On Thu, 18 May 2017, Steven Rostedt wrote:

> On Thu, 18 May 2017 15:48:55 +0200 (CEST)
> Miroslav Benes <mbe...@suse.cz> wrote:
> 
> > On Thu, 18 May 2017, Steven Rostedt wrote:
> > 
> > > 
> > > From: "Steven Rostedt (VMware)" <rost...@goodmis.org>
> > > 
> > > As stack tracing now requires "rcu watching", force RCU to be watching 
> > > when
> > > recording a stack trace.
> > > 
> > > Link: http://lkml.kernel.org/r/20170512172449.879684...@goodmis.org
> > > 
> > > Cc: "Paul E. McKenney" <paul...@linux.vnet.ibm.com>
> > > Signed-off-by: Steven Rostedt (VMware) <rost...@goodmis.org>
> > > ---
> > > 
> > > Changes since v1:
> > > 
> > >    My testing discovered that the stack trace can be called with
> > >    interrupts enabled, which is a no no to have when calling
> > >    rcu_irq_enter(). When interrupts are enabled, as with being in an
> > >    NMI, RCU will also be watching.  
> > 
> > Would rcu_irq_enter_irqson() help then?
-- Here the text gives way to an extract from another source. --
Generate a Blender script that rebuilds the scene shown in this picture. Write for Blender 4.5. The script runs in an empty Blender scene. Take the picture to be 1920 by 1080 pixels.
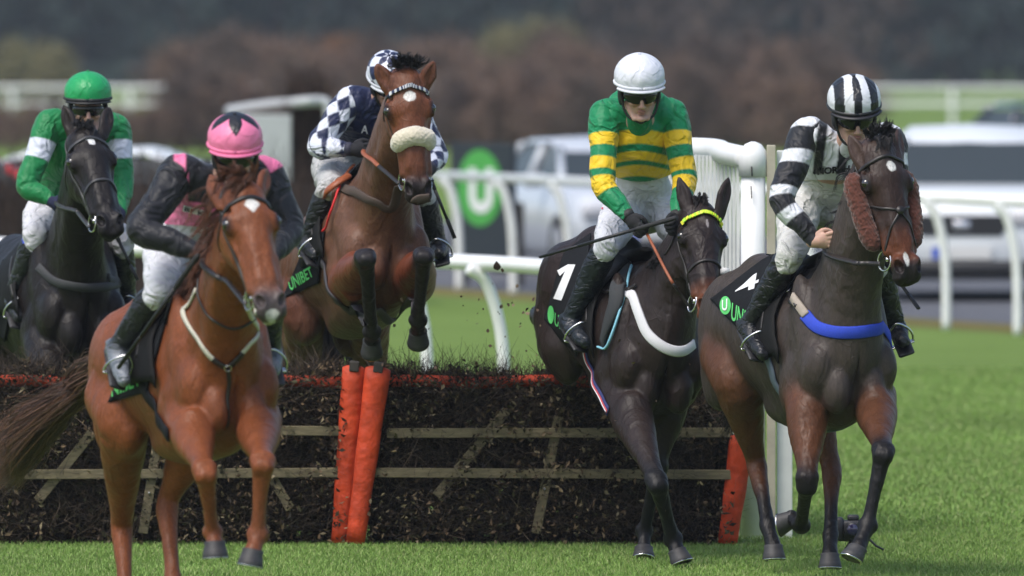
import bpy, math, random
import numpy as np
from mathutils import Vector, Matrix
from mathutils.bvhtree import BVHTree
rng = np.random.default_rng(7)
random.seed(7)
SC = bpy.context.scene
COL = SC.collection
# ------------------------------------------------------------------ camera
F, HZ, CH = 21333.33, 50.0, 2.77        # focal length in photo pixels, horizon row, camera height
cd = bpy.data.cameras.new('camera'); cam = bpy.data.objects.new('camera', cd); COL.objects.link(cam)
cam.location = (0, 0, CH); cam.rotation_euler = (math.pi / 2, 0, 0)
cd.lens = 400; cd.sensor_width = 36; cd.shift_y = -(540 - HZ) / 1920
cd.clip_start = 1; cd.clip_end = 5000
cd.dof.use_dof = True; cd.dof.focus_distance = 57.4; cd.dof.aperture_fstop = 3.9
SC.camera = cam
# ------------------------------------------------------------------ sky, sun, exposure
w = bpy.data.worlds.new('World'); SC.world = w; w.use_nodes = True
nt = w.node_tree; bg = nt.nodes['Background']
sky = nt.nodes.new('ShaderNodeTexSky'); sky.sky_type = 'NISHITA'; sky.sun_disc = False
SUN_EL, SUN_AZ = math.radians(58), math.radians(222)
sky.sun_elevation = SUN_EL; sky.sun_rotation = SUN_AZ; sky.air_density = 1.0; sky.dust_density = 3.0
nt.links.new(sky.outputs[0], bg.inputs[0]); bg.inputs[1].default_value = 0.108
sd = bpy.data.lights.new('sun', 'SUN'); sd.energy = 1.3; sd.angle = math.radians(26); sd.color = (1, .97, .93)
sun = bpy.data.objects.new('sun', sd); COL.objects.link(sun)
sv = Vector((math.sin(SUN_AZ) * math.cos(SUN_EL), math.cos(SUN_AZ) * math.cos(SUN_EL), math.sin(SUN_EL)))
sun.rotation_euler = sv.to_track_quat('Z', 'Y').to_euler()
SC.view_settings.view_transform = 'Standard'; SC.view_settings.look = 'None'
SC.view_settings.exposure = 0.95; SC.view_settings.gamma = 1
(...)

This is what Petr used in a live 
> > patching handler.
> > 
> 
> Yes, that could work too, but I wanted to avoid disabling interrupts if
> we didn't have to.

Ok, that makes sense.

> > Your solution works too, of course. Just asking if I am not missing 
> > something.
> >
> 
> Nope, I was just trying to keep the overhead down. As this can be
> called by every event enabled, as well as functions being traced. I
> figured that local_save_irqs() is faster than a pair of
> local_irq_save()/ local_irq_restore() calls.

(noticed Paul's reply)... yeah, it'd great. Damn, this is mindblowing.